* Problem details:
Set down each line of the material that follows, exactly, with no pictures.

* Data entries:
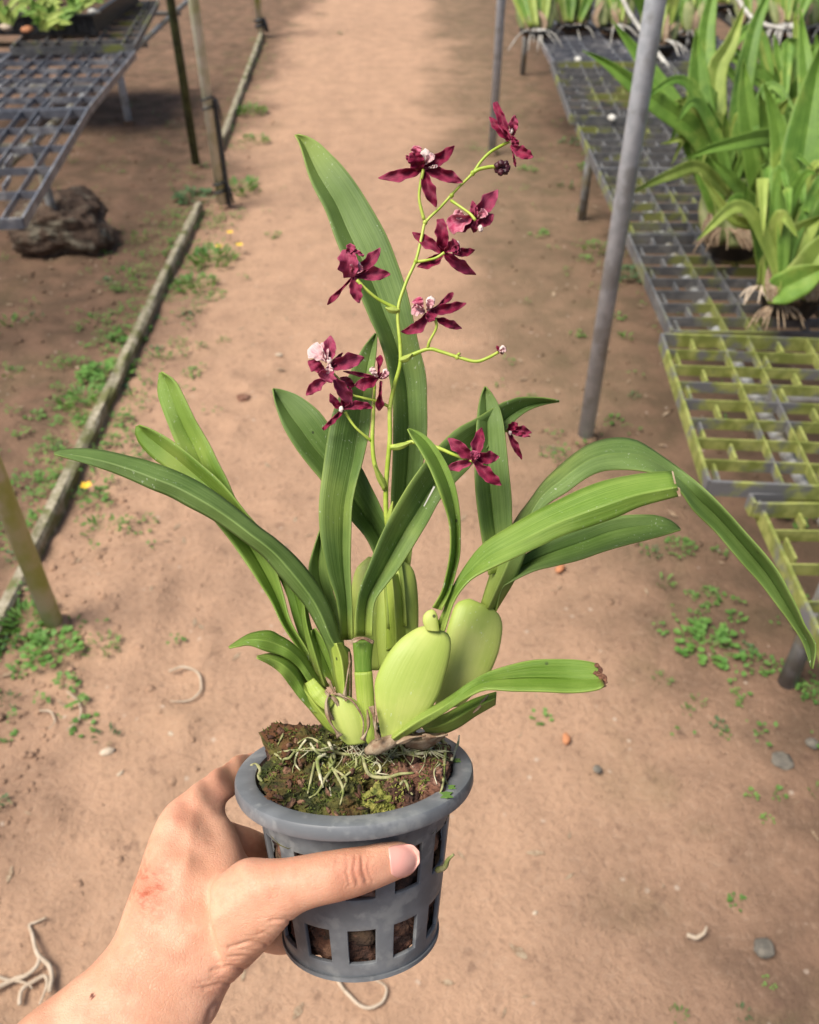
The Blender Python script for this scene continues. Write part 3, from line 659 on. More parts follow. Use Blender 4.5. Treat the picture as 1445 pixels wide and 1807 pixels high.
def clump(name, label, base, leaves, pot=None, bulbs=(), grp='potted orchids on the right bench'):
    e = empty(name, base); tag(e, label, 'orchid plant', grp)
    for i, (pts, w, mm, tn) in enumerate(leaves): strap('leaf', pts, w, M[mm], e, tn, base=.1)
    for b in bulbs: simple_bulb(e, *b)
    roots(e, leaves[0][0][0][0], leaves[0][0][0][1] + 8, leaves[0][0][0][2] - .05, 16, 46, 'husk', .0022)
    for k in range(24):
        x, y, d = leaves[k % len(leaves)][0][0]; a = random.uniform(-1, 1)
        strap('leaf', [(x, y - 10, d), (x + a * 30, y - random.uniform(70, 130), d - .03), (x + a * random.uniform(70, 110), y - random.uniform(130, 250), d - .08), (x + a * random.uniform(130, 190), y - random.uniform(90, 230), d - .14)], random.uniform(15, 26), M[random.choice([BL, BL, BP])], e, random.uniform(-.2, .3), base=.1)
    return e
BL, BP = 'bench_leaf', 'bench_leaf_pale'
D = 2.36
b1 = G(1288, 448, .48); 
pe = empty('plant_pot', (b1.x, b1.y, .483)); tag(pe, 'black pot of the tall strap leaved orchid on the right bench', 'pot', 'black pots on the right bench'); bench_pot(pe, Vector((b1.x, b1.y, .483)), .085, .07)
clump('potted_orchid', 'tall strap leaved orchid in the left black pot on the right bench', (b1.x, b1.y, .55), [
    ([(1275, 395, 2.36), (1245, 255, 2.27), (1150, 175, 2.2), (1070, 112, 2.15), (1028, 90, 2.14)], 42, BL, .25),
    ([(1262, 390, 2.40), (1225, 250, 2.36), (1150, 130, 2.34), (1080, 36, 2.32)], 38, BL, .1),
    ([(1268, 395, 2.34), (1240, 225, 2.28), (1228, 50, 2.24)], 52, BL, .05),
    ([(1285, 395, 2.42), (1245, 112, 2.42), (1268, -60, 2.40)], 40, BL, .15),
    ([(1278, 390, 2.38), (1262, 150, 2.36), (1290, 78, 2.33), (1314, 6, 2.31)], 40, BP, .0),
    ([(1345, 372, 2.33), (1330, 268, 2.26), (1317, 175, 2.22), (1312, 104, 2.2)], 42, BL, .4),
    ([(1300, 400, 2.37), (1380, 252, 2.18), (1274, 258, 2.12), (1203, 283, 2.10)], 36, BL, .45),
    ([(1290, 350, 2.30), (1235, 296, 2.2), (1188, 307, 2.16), (1117, 338, 2.13)], 24, BP, -.2),
    ([(1352, 385, 2.3), (1309, 337, 2.24), (1252, 275, 2.2)], 26, BL, .3),
    ([(1300, 400, 2.44), (1310, 240, 2.46), (1300, 110, 2.48)], 38, BL, 0),
    ([(1320, 400, 2.40), (1300, 250, 2.4), (1330, 60, 2.4), (1370, -40, 2.4)], 36, BL, -.05)],
    bulbs=[(1262, 432, 2.36, 52, 110, -6, .1), (1300, 436, 2.34, 60, 120, 6, -.1), (1338, 430, 2.37, 50, 105, 14, .05), (1280, 430, 2.42, 50, 115, 0, 0)])
b2 = G(1388, 548, .48)
pe = empty('plant_pot', (b2.x, b2.y, .483)); tag(pe, 'black pot of the leafy clump at the right frame edge', 'pot', 'black pots on the right bench'); bench_pot(pe, Vector((b2.x, b2.y, .483)), .088, .07)
e = clump('potted_orchid', 'broad leaved orchid clump in the right black pot at the frame edge', (b2.x, b2.y, .55), [
    ([(1372, 530, 2.08), (1400, 400, 2.04), (1420, 258, 2.0), (1452, 70, 1.97)], 78, BL, .05),
    ([(1360, 520, 2.10), (1374, 400, 2.06), (1376, 250, 2.04), (1346, 140, 2.0)], 40, BL, .3),
    ([(1345, 510, 2.05), (1390, 440, 1.98), (1450, 380, 1.94)], 60, BP, -.4),
    ([(1350, 525, 2.02), (1400, 500, 1.96), (1460, 470, 1.92)], 56, BL, .25),
    ([(1380, 525, 2.0), (1430, 470, 1.95), (1475, 400, 1.93)], 60, BP, -.5),
    ([(1350, 515, 2.12), (1410, 380, 2.12), (1450, 200, 2.12)], 62, BL, .0),
    ([(1400, 520, 2.14), (1435, 300, 2.16), (1412, 14, 2.2)], 46, BL, .35),
    ([(1390, 520, 2.1), (1450, 420, 2.02), (1480, 300, 2.0)], 70, BL, .1)],
    bulbs=[(1362, 525, 2.06, 54, 80, 20, .0), (1395, 530, 2.04, 60, 90, 24, -.2), (1428, 528, 2.06, 60, 90, 24, .1)])
roots(e, 1345, 505, 2.02, 14, 34, 'pale', .0028)
b3 = G(1420, 330, .48)
pe = empty('plant_pot', (b3.x, b3.y, .483)); tag(pe, 'black pot hidden behind the front leafy clump', 'pot', 'black pots on the right bench'); bench_pot(pe, Vector((b3.x, b3.y, .483)), .085, .07)
d3 = (b3 - EYE).dot(FW)
clump('potted_orchid', 'orchid with arching leaves at the right edge behind the front leafy clump', (b3.x, b3.y, .55), [
    ([(1410, 300, d3), (1400, 220, d3 - .05), (1370, 165, d3 - .08), (1330, 190, d3 - .12)], 28, BL, .2),
    ([(1420, 300, d3), (1450, 180, d3), (1440, 60, d3)], 34, BL, .1), ([(1400, 300, d3), (1390, 180, d3), (1365, 60, d3)], 32, BL, .2),
    ([(1430, 300, d3), (1470, 200, d3), (1500, 120, d3)], 34, BP, -.2), ([(1395, 300, d3), (1350, 230, d3 - .1), (1300, 215, d3 - .15)], 24, BL, .35), ([(1410, 300, d3), (1420, 160, d3), (1400, 20, d3)], 30, BP, -.3)],
    bulbs=[(1395, 325, d3, 44, 80, 0, 0), (1430, 328, d3, 46, 85, 8, 0)])
# far orchids along the top of the frame
def far_orchid(x, y, d, n, w, label, hang, lean=0, hgt=190):
    n += 3; w *= .8; y -= random.uniform(6, 22); hgt *= random.uniform(.8, 1.25); lean += random.uniform(-30, 30)
    c = P(x, y, d); e = empty('potted_orchid', c); tag(e, label, 'orchid plant', 'potted orchids on the right bench')
    for i in range(n):
        a = (i - (n - 1) / 2) / max(1, n - 1); q = random.uniform(.7, 1.1)
        strap('leaf', [(x + a * 30, y, d + random.uniform(-.05, .05)), (x + a * 90 + lean * .5, y - hgt * .55 * q, d - .05), (x + a * 200 + lean, y - hgt * q * (1.1 - abs(a) * .8), d - .12 + random.uniform(-.1, .1))], w * random.uniform(.8, 1.15), M[random.choice([BL, BL, BP])], e, random.uniform(-.1, .3), base=.08)
    for i in range(3): simple_bulb(e, x + (i - 1) * 20, y + 6, d + random.uniform(-.03, .03), 24, 56, (i - 1) * 6, random.uniform(-.1, .2))
    pp = P(x, y + 8, d); rr = random.uniform(.07, .09)
    if pp.z - .505 > .01: bench_pot(e, Vector((pp.x, pp.y, .505)), rr, max(.03, pp.z - .515))
    if hang: roots(e, x, y + 4, d - .05, hang, 42, 'whiteroot', .0035)
    return e
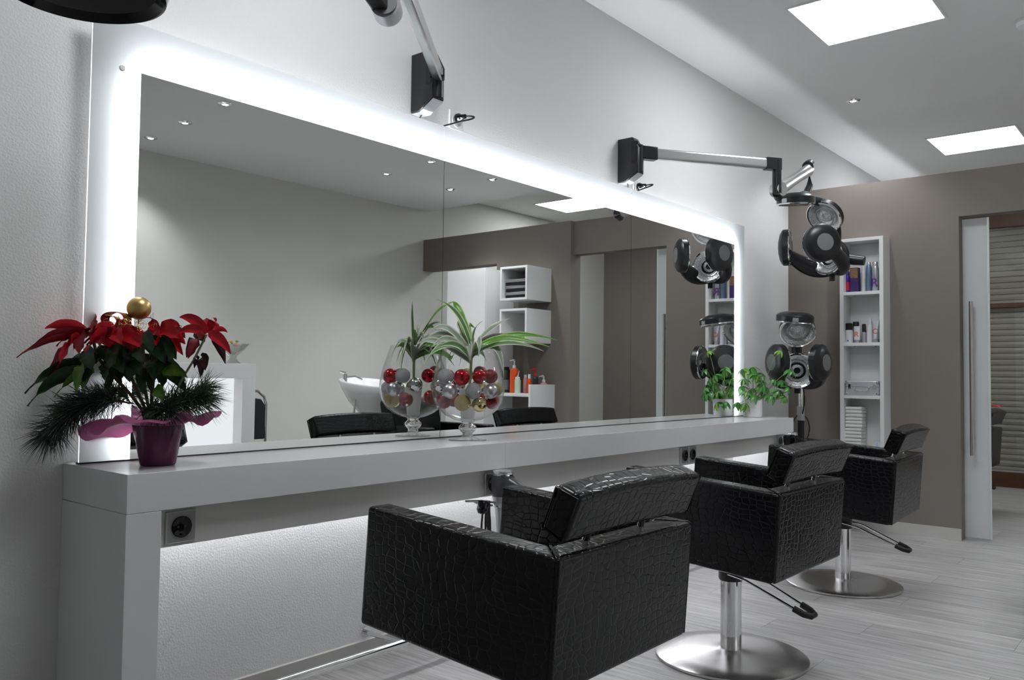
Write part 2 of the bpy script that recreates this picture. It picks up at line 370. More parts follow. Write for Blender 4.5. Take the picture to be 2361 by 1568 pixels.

* Solution for this task:
The Blender Python script for this scene continues. Write part 3, from line 659 on. More parts follow. Use Blender 4.5. Treat the picture as 1445 pixels wide and 1807 pixels high.
def clump(name, label, base, leaves, pot=None, bulbs=(), grp='potted orchids on the right bench'):
    e = empty(name, base); tag(e, label, 'orchid plant', grp)
    for i, (pts, w, mm, tn) in enumerate(leaves): strap('leaf', pts, w, M[mm], e, tn, base=.1)
    for b in bulbs: simple_bulb(e, *b)
    roots(e, leaves[0][0][0][0], leaves[0][0][0][1] + 8, leaves[0][0][0][2] - .05, 16, 46, 'husk', .0022)
    for k in range(24):
        x, y, d = leaves[k % len(leaves)][0][0]; a = random.uniform(-1, 1)
        strap('leaf', [(x, y - 10, d), (x + a * 30, y - random.uniform(70, 130), d - .03), (x + a * random.uniform(70, 110), y - random.uniform(130, 250), d - .08), (x + a * random.uniform(130, 190), y - random.uniform(90, 230), d - .14)], random.uniform(15, 26), M[random.choice([BL, BL, BP])], e, random.uniform(-.2, .3), base=.1)
    return e
BL, BP = 'bench_leaf', 'bench_leaf_pale'
D = 2.36
b1 = G(1288, 448, .48); 
pe = empty('plant_pot', (b1.x, b1.y, .483)); tag(pe, 'black pot of the tall strap leaved orchid on the right bench', 'pot', 'black pots on the right bench'); bench_pot(pe, Vector((b1.x, b1.y, .483)), .085, .07)
clump('potted_orchid', 'tall strap leaved orchid in the left black pot on the right bench', (b1.x, b1.y, .55), [
    ([(1275, 395, 2.36), (1245, 255, 2.27), (1150, 175, 2.2), (1070, 112, 2.15), (1028, 90, 2.14)], 42, BL, .25),
    ([(1262, 390, 2.40), (1225, 250, 2.36), (1150, 130, 2.34), (1080, 36, 2.32)], 38, BL, .1),
    ([(1268, 395, 2.34), (1240, 225, 2.28), (1228, 50, 2.24)], 52, BL, .05),
    ([(1285, 395, 2.42), (1245, 112, 2.42), (1268, -60, 2.40)], 40, BL, .15),
    ([(1278, 390, 2.38), (1262, 150, 2.36), (1290, 78, 2.33), (1314, 6, 2.31)], 40, BP, .0),
    ([(1345, 372, 2.33), (1330, 268, 2.26), (1317, 175, 2.22), (1312, 104, 2.2)], 42, BL, .4),
    ([(1300, 400, 2.37), (1380, 252, 2.18), (1274, 258, 2.12), (1203, 283, 2.10)], 36, BL, .45),
    ([(1290, 350, 2.30), (1235, 296, 2.2), (1188, 307, 2.16), (1117, 338, 2.13)], 24, BP, -.2),
    ([(1352, 385, 2.3), (1309, 337, 2.24), (1252, 275, 2.2)], 26, BL, .3),
    ([(1300, 400, 2.44), (1310, 240, 2.46), (1300, 110, 2.48)], 38, BL, 0),
    ([(1320, 400, 2.40), (1300, 250, 2.4), (1330, 60, 2.4), (1370, -40, 2.4)], 36, BL, -.05)],
    bulbs=[(1262, 432, 2.36, 52, 110, -6, .1), (1300, 436, 2.34, 60, 120, 6, -.1), (1338, 430, 2.37, 50, 105, 14, .05), (1280, 430, 2.42, 50, 115, 0, 0)])
b2 = G(1388, 548, .48)
pe = empty('plant_pot', (b2.x, b2.y, .483)); tag(pe, 'black pot of the leafy clump at the right frame edge', 'pot', 'black pots on the right bench'); bench_pot(pe, Vector((b2.x, b2.y, .483)), .088, .07)
e = clump('potted_orchid', 'broad leaved orchid clump in the right black pot at the frame edge', (b2.x, b2.y, .55), [
    ([(1372, 530, 2.08), (1400, 400, 2.04), (1420, 258, 2.0), (1452, 70, 1.97)], 78, BL, .05),
    ([(1360, 520, 2.10), (1374, 400, 2.06), (1376, 250, 2.04), (1346, 140, 2.0)], 40, BL, .3),
    ([(1345, 510, 2.05), (1390, 440, 1.98), (1450, 380, 1.94)], 60, BP, -.4),
    ([(1350, 525, 2.02), (1400, 500, 1.96), (1460, 470, 1.92)], 56, BL, .25),
    ([(1380, 525, 2.0), (1430, 470, 1.95), (1475, 400, 1.93)], 60, BP, -.5),
    ([(1350, 515, 2.12), (1410, 380, 2.12), (1450, 200, 2.12)], 62, BL, .0),
    ([(1400, 520, 2.14), (1435, 300, 2.16), (1412, 14, 2.2)], 46, BL, .35),
    ([(1390, 520, 2.1), (1450, 420, 2.02), (1480, 300, 2.0)], 70, BL, .1)],
    bulbs=[(1362, 525, 2.06, 54, 80, 20, .0), (1395, 530, 2.04, 60, 90, 24, -.2), (1428, 528, 2.06, 60, 90, 24, .1)])
roots(e, 1345, 505, 2.02, 14, 34, 'pale', .0028)
b3 = G(1420, 330, .48)
pe = empty('plant_pot', (b3.x, b3.y, .483)); tag(pe, 'black pot hidden behind the front leafy clump', 'pot', 'black pots on the right bench'); bench_pot(pe, Vector((b3.x, b3.y, .483)), .085, .07)
d3 = (b3 - EYE).dot(FW)
clump('potted_orchid', 'orchid with arching leaves at the right edge behind the front leafy clump', (b3.x, b3.y, .55), [
    ([(1410, 300, d3), (1400, 220, d3 - .05), (1370, 165, d3 - .08), (1330, 190, d3 - .12)], 28, BL, .2),
    ([(1420, 300, d3), (1450, 180, d3), (1440, 60, d3)], 34, BL, .1), ([(1400, 300, d3), (1390, 180, d3), (1365, 60, d3)], 32, BL, .2),
    ([(1430, 300, d3), (1470, 200, d3), (1500, 120, d3)], 34, BP, -.2), ([(1395, 300, d3), (1350, 230, d3 - .1), (1300, 215, d3 - .15)], 24, BL, .35), ([(1410, 300, d3), (1420, 160, d3), (1400, 20, d3)], 30, BP, -.3)],
    bulbs=[(1395, 325, d3, 44, 80, 0, 0), (1430, 328, d3, 46, 85, 8, 0)])
# far orchids along the top of the frame
def far_orchid(x, y, d, n, w, label, hang, lean=0, hgt=190):
    n += 3; w *= .8; y -= random.uniform(6, 22); hgt *= random.uniform(.8, 1.25); lean += random.uniform(-30, 30)
    c = P(x, y, d); e = empty('potted_orchid', c); tag(e, label, 'orchid plant', 'potted orchids on the right bench')
    for i in range(n):
        a = (i - (n - 1) / 2) / max(1, n - 1); q = random.uniform(.7, 1.1)
        strap('leaf', [(x + a * 30, y, d + random.uniform(-.05, .05)), (x + a * 90 + lean * .5, y - hgt * .55 * q, d - .05), (x + a * 200 + lean, y - hgt * q * (1.1 - abs(a) * .8), d - .12 + random.uniform(-.1, .1))], w * random.uniform(.8, 1.15), M[random.choice([BL, BL, BP])], e, random.uniform(-.1, .3), base=.08)
    for i in range(3): simple_bulb(e, x + (i - 1) * 20, y + 6, d + random.uniform(-.03, .03), 24, 56, (i - 1) * 6, random.uniform(-.1, .2))
    pp = P(x, y + 8, d); rr = random.uniform(.07, .09)
    if pp.z - .505 > .01: bench_pot(e, Vector((pp.x, pp.y, .505)), rr, max(.03, pp.z - .515))
    if hang: roots(e, x, y + 4, d - .05, hang, 42, 'whiteroot', .0035)
    return e
Write part 2 of the bpy script that recreates this picture. It picks up at line 370. More parts follow. Write for Blender 4.5. Take the picture to be 2361 by 1568 pixels.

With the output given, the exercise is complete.